Besides his criminal career he had artistic ambitions, ambitions that were crowned by an LP release in 1980. It's impossible to imagine a well known crook getting a record deal – let alone with a major label like Metronome! – in those days when deplatforming for the flimsiest of reasons is the order the day. Those were other times, indeed. For better or for worse. The prison care was heavily debated and questioned in Sweden during the 70's, resulting in such albums as ”Kåklåtar” and Konvaljen's solo album. There was a strong opinion against the treatment of prisoners, which might explain why an album such as this wasn't considered as controversial as it would be today.

Metronome put a lot of effort into making Kaj R. Hansson's only album as good as possible. ”Till dom som bryr sig om” (' to those who cares') has a thorough list of studio musicians. Mats Ronander and Finn Sjöberg appear on guitars, and an entire lot of three drummers offer their services, Ola Brunkert, Rolf Alex and Per Lindholm, all respected studio workers.
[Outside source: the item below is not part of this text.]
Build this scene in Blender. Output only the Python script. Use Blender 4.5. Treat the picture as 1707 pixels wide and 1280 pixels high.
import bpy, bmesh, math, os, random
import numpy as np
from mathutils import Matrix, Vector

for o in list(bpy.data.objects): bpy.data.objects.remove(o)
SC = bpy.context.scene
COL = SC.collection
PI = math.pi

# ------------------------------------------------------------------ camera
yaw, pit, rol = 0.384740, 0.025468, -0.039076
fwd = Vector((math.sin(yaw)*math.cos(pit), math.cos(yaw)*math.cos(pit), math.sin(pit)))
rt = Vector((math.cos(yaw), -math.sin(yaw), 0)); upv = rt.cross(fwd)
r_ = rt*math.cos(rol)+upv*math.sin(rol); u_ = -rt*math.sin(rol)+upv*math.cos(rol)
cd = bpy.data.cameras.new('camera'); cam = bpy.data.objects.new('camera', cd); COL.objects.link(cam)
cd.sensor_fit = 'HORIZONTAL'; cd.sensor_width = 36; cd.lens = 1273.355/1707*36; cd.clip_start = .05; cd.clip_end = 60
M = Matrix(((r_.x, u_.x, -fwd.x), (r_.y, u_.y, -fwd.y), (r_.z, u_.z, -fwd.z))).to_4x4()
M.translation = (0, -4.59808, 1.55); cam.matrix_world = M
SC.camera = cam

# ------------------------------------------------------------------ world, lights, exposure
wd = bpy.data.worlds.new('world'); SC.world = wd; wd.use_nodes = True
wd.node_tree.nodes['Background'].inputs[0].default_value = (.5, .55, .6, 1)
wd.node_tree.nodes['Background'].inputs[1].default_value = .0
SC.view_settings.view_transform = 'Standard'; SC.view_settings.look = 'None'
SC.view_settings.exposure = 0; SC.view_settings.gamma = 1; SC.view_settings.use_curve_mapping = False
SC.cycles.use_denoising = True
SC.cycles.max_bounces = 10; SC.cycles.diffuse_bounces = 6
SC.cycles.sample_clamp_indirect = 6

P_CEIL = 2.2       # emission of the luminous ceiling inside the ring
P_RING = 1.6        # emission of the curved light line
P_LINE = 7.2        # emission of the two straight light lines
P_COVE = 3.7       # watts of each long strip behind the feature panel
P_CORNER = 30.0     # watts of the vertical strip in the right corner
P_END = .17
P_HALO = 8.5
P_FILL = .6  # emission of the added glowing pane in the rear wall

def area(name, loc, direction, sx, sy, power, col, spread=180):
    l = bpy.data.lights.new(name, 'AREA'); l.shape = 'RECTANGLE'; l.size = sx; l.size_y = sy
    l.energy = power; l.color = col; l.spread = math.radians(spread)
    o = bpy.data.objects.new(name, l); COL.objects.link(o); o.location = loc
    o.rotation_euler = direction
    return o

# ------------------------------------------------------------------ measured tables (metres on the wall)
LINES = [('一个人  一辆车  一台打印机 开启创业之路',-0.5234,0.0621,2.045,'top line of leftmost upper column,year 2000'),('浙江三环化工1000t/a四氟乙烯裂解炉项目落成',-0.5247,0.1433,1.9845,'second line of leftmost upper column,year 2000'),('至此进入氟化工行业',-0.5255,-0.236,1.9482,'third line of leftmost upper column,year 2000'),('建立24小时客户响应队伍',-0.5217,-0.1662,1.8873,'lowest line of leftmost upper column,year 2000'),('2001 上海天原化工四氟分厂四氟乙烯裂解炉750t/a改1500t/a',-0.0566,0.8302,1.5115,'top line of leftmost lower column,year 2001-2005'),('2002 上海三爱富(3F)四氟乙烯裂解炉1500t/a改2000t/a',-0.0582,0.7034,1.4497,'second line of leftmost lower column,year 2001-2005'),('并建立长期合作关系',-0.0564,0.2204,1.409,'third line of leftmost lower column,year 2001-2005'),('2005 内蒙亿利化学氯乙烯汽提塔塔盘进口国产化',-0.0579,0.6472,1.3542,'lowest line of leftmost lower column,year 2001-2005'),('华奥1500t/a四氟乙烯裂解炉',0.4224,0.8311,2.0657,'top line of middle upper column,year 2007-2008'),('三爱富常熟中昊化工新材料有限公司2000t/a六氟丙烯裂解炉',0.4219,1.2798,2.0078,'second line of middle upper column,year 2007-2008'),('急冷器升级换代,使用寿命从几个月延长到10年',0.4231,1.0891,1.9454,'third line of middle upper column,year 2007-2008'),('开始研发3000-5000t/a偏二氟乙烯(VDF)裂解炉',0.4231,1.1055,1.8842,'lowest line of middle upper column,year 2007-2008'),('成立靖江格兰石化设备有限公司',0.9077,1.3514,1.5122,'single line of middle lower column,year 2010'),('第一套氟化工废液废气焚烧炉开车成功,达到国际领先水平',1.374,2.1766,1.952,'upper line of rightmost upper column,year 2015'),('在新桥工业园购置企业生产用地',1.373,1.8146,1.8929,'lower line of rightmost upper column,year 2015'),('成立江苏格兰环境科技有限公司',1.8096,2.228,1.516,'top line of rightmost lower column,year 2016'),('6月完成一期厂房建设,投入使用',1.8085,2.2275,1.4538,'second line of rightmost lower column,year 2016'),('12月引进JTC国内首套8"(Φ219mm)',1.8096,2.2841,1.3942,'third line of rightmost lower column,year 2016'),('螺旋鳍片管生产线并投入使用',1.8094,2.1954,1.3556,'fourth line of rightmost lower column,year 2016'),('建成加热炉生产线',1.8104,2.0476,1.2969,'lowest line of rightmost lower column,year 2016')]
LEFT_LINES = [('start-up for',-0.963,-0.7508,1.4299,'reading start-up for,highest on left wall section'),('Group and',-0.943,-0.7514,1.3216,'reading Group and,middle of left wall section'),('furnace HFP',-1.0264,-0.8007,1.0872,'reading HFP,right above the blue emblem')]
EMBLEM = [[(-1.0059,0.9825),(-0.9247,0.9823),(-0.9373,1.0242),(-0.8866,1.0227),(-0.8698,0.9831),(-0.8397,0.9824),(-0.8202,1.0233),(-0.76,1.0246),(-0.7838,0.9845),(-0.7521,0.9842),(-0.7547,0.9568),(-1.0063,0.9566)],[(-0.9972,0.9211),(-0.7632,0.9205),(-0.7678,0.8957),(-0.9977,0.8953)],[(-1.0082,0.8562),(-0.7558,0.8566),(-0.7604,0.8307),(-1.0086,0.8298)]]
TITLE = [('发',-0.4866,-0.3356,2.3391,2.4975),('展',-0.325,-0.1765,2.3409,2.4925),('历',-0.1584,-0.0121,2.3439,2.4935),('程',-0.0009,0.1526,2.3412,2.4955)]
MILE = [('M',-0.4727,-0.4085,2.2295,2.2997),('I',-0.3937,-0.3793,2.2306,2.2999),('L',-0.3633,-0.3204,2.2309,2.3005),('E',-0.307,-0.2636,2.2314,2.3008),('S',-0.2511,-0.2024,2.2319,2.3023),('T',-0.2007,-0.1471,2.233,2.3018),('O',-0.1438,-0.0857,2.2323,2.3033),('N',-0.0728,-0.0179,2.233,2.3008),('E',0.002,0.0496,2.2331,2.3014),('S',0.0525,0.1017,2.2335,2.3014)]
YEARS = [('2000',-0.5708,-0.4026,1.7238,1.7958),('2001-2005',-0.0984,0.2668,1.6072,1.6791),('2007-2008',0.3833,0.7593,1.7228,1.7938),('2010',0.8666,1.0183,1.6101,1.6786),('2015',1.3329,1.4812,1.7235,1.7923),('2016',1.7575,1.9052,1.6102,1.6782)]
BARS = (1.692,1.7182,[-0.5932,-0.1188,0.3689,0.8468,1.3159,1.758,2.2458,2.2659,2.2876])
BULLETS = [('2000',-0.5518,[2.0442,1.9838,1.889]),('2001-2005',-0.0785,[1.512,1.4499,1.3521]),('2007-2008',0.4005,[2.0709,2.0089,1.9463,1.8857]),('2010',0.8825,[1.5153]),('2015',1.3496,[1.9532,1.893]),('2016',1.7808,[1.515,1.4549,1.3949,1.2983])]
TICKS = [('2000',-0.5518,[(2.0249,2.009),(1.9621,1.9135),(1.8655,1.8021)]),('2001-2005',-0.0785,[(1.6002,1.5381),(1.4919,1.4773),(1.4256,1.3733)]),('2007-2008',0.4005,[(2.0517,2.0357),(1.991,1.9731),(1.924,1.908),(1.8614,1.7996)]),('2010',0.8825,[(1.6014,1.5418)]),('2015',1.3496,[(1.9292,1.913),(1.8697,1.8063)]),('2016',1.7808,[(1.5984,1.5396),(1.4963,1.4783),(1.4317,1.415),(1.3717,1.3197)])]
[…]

Hector Bingert in turn was a seasoned jazz saxophonist. And so on.

All songs were written by Hansson, all autobiographical in nature, delivered with his soft Southern nasal drawl. He's a pretty OK lyric writer, not nauseously self-pitying over his fate but rather matter-of-fact about his life gone wrong. The songs are pretty straightforward singer/songwriter rock, not hugely imaginative but sometimes quite catchy such as semi-Stonesy kick-off track ”Ta ett tag”. It's not a masterpiece by any stretch, but habile enough rock music from the dark side of society.